- _Raw data_:
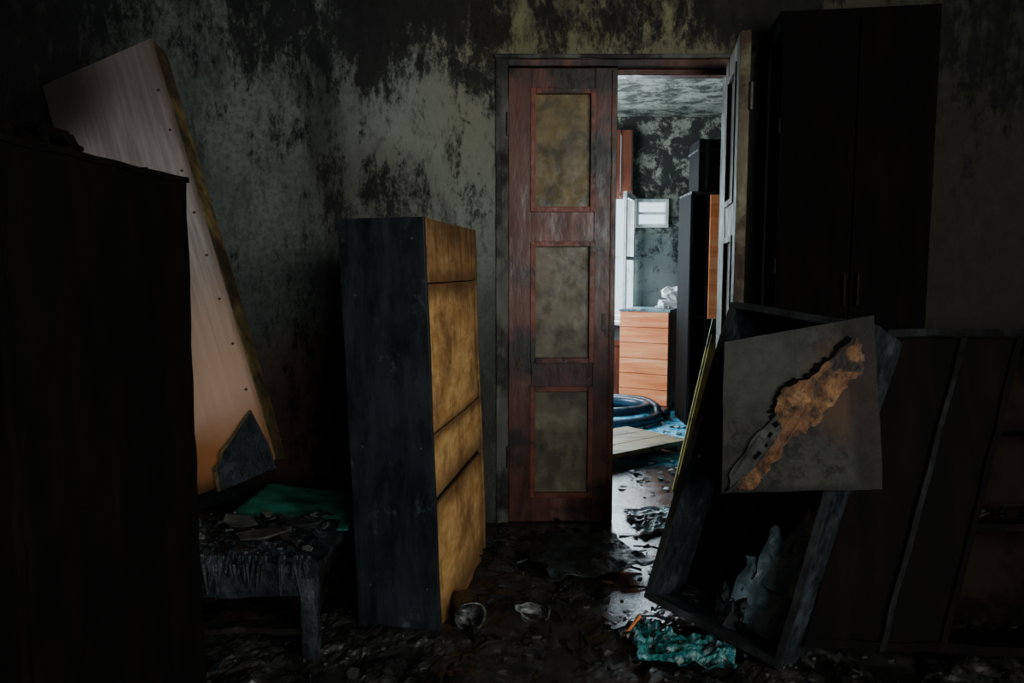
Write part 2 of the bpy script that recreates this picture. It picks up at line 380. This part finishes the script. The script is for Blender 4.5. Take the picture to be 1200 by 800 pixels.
# ------------------------------------------------------------------ leaning panel
A=Vector((-1.683,3.50,2.44)); B=Vector((-.974,2.95,.555)); C=Vector((-2.18,3.50,2.25))
zd=(A-B); xd=(A-C); L=zd.length; zn=zd.normalized(); xn=(xd-zn*xd.dot(zn)).normalized(); yn=zn.cross(xn)
Wd=.56
O=B-xn*Wd
M=Matrix(((xn.x,yn.x,zn.x,O.x),(xn.y,yn.y,zn.y,O.y),(xn.z,yn.z,zn.z,O.z),(0,0,0,1)))
b=MB()
b.prism([(0,0),(Wd-.02,.0),(Wd,.04),(Wd,L),(0,L-.02)],0,.012,SLAB)
b.prism([(.01,.01),(Wd-.005,.03),(Wd+.004,.3),(Wd+.002,L-.006),(0,L-.03)],.012,.125,FOAM)
b.prism([(Wd-.26,-.02),(Wd-.005,-.01),(Wd-.01,.10),(Wd-.04,.26),(Wd-.09,.22),(Wd-.15,.17),(Wd-.21,.13),(Wd-.22,.10),(Wd-.25,.08)],-.012,-.001,CHARG)
b.prism([(Wd-.04,.26),(Wd-.09,.226),(Wd-.15,.178),(Wd-.218,.135),(Wd-.23,.10),(Wd-.26,.08),(Wd-.27,-.02),(Wd-.255,-.02),(Wd-.245,.08),(Wd-.215,.10),(Wd-.205,.127),(Wd-.15,.166),(Wd-.09,.213),(Wd-.036,.25)],-.015,-.002,FOAM)
for i in range(8):
    z=.35+i*.21; b.tube([(Wd-.035,-.006,z),(Wd-.035,.004,z)],.006,DARKM,8)
b.done('leaning_cabinet_panel',M,bevel=.003)

# ------------------------------------------------------------------ centre upright cabinet
M,S=rack((-.572,2.60,0.0),(.985,-.16,0),(-.030,.0,1))
w=.315; d=.84; h=1.545
b=MB()
b.box(0,w,0,.022,0,h,BLUE); b.box(.0,.02,.022,d,0,h,BLUE); b.box(0,w,d-.02,d,0,h,CHAR)
b.box(.02,w-.02,.022,d-.02,h-.02,h-.0,BLUE); b.box(.02,w-.02,.022,d-.02,.03,.06,CHAR)
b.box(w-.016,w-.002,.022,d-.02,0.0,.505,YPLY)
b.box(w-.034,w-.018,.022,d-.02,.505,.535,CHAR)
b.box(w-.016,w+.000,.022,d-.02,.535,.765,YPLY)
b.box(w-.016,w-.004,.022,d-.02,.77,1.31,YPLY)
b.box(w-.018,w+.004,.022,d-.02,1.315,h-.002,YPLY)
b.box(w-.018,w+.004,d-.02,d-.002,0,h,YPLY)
for x,z in ((.05,1.27),(.27,1.27),(.05,.72),(.27,.72),(.05,.2),(.27,.2),(.27,1.47)): b.tube([(x,-.003,z),(x,.004,z)],.005,DARKM,8)
b.done('upright_cabinet',M,bevel=.003,rough=(.11,.004,4),S=S)

# ------------------------------------------------------------------ charred low table
b=MB()
x0,x1,y0,y1,z=-1.55,-.645,2.36,3.2,.38
b.box(x0,x1,y0,y1,z-.03,z,CHARG)
for x in (x0+.03,x1-.08):
    for y in (y0+.03,y1-.08): b.box(x,x+.05,y,y+.05,0,z-.03,CHARG)
b.box(x0+.05,x1-.05,y0+.04,y0+.06,z-.14,z-.03,CHARG); b.box(x1-.06,x1-.04,y0+.05,y1-.05,z-.14,z-.03,CHAR)
b.box(x0+.08,x1-.08,y0+.05,y1-.1,.10,.12,CHAR)
tab=b.done('charred_table',rough=(.05,.014,10))
b=MB()
def hf(u,v):
    x=-1.5+u*.84; y=2.35+v*.42
    e=min(u,1-u,v,1-v)*8; e=min(e,1)
    n=noise.fractal(Vector((x*7,y*7,1)),.8,2,7)
    return (x,y,.386+e*max(-.005,.026+.04*n))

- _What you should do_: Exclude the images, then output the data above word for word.

- _Response_:
Write part 2 of the bpy script that recreates this picture. It picks up at line 380. This part finishes the script. The script is for Blender 4.5. Take the picture to be 1200 by 800 pixels.
# ------------------------------------------------------------------ leaning panel
A=Vector((-1.683,3.50,2.44)); B=Vector((-.974,2.95,.555)); C=Vector((-2.18,3.50,2.25))
zd=(A-B); xd=(A-C); L=zd.length; zn=zd.normalized(); xn=(xd-zn*xd.dot(zn)).normalized(); yn=zn.cross(xn)
Wd=.56
O=B-xn*Wd
M=Matrix(((xn.x,yn.x,zn.x,O.x),(xn.y,yn.y,zn.y,O.y),(xn.z,yn.z,zn.z,O.z),(0,0,0,1)))
b=MB()
b.prism([(0,0),(Wd-.02,.0),(Wd,.04),(Wd,L),(0,L-.02)],0,.012,SLAB)
b.prism([(.01,.01),(Wd-.005,.03),(Wd+.004,.3),(Wd+.002,L-.006),(0,L-.03)],.012,.125,FOAM)
b.prism([(Wd-.26,-.02),(Wd-.005,-.01),(Wd-.01,.10),(Wd-.04,.26),(Wd-.09,.22),(Wd-.15,.17),(Wd-.21,.13),(Wd-.22,.10),(Wd-.25,.08)],-.012,-.001,CHARG)
b.prism([(Wd-.04,.26),(Wd-.09,.226),(Wd-.15,.178),(Wd-.218,.135),(Wd-.23,.10),(Wd-.26,.08),(Wd-.27,-.02),(Wd-.255,-.02),(Wd-.245,.08),(Wd-.215,.10),(Wd-.205,.127),(Wd-.15,.166),(Wd-.09,.213),(Wd-.036,.25)],-.015,-.002,FOAM)
for i in range(8):
    z=.35+i*.21; b.tube([(Wd-.035,-.006,z),(Wd-.035,.004,z)],.006,DARKM,8)
b.done('leaning_cabinet_panel',M,bevel=.003)

# ------------------------------------------------------------------ centre upright cabinet
M,S=rack((-.572,2.60,0.0),(.985,-.16,0),(-.030,.0,1))
w=.315; d=.84; h=1.545
b=MB()
b.box(0,w,0,.022,0,h,BLUE); b.box(.0,.02,.022,d,0,h,BLUE); b.box(0,w,d-.02,d,0,h,CHAR)
b.box(.02,w-.02,.022,d-.02,h-.02,h-.0,BLUE); b.box(.02,w-.02,.022,d-.02,.03,.06,CHAR)
b.box(w-.016,w-.002,.022,d-.02,0.0,.505,YPLY)
b.box(w-.034,w-.018,.022,d-.02,.505,.535,CHAR)
b.box(w-.016,w+.000,.022,d-.02,.535,.765,YPLY)
b.box(w-.016,w-.004,.022,d-.02,.77,1.31,YPLY)
b.box(w-.018,w+.004,.022,d-.02,1.315,h-.002,YPLY)
b.box(w-.018,w+.004,d-.02,d-.002,0,h,YPLY)
for x,z in ((.05,1.27),(.27,1.27),(.05,.72),(.27,.72),(.05,.2),(.27,.2),(.27,1.47)): b.tube([(x,-.003,z),(x,.004,z)],.005,DARKM,8)
b.done('upright_cabinet',M,bevel=.003,rough=(.11,.004,4),S=S)

# ------------------------------------------------------------------ charred low table
b=MB()
x0,x1,y0,y1,z=-1.55,-.645,2.36,3.2,.38
b.box(x0,x1,y0,y1,z-.03,z,CHARG)
for x in (x0+.03,x1-.08):
    for y in (y0+.03,y1-.08): b.box(x,x+.05,y,y+.05,0,z-.03,CHARG)
b.box(x0+.05,x1-.05,y0+.04,y0+.06,z-.14,z-.03,CHARG); b.box(x1-.06,x1-.04,y0+.05,y1-.05,z-.14,z-.03,CHAR)
b.box(x0+.08,x1-.08,y0+.05,y1-.1,.10,.12,CHAR)
tab=b.done('charred_table',rough=(.05,.014,10))
b=MB()
def hf(u,v):
    x=-1.5+u*.84; y=2.35+v*.42
    e=min(u,1-u,v,1-v)*8; e=min(e,1)
    n=noise.fractal(Vector((x*7,y*7,1)),.8,2,7)
    return (x,y,.386+e*max(-.005,.026+.04*n))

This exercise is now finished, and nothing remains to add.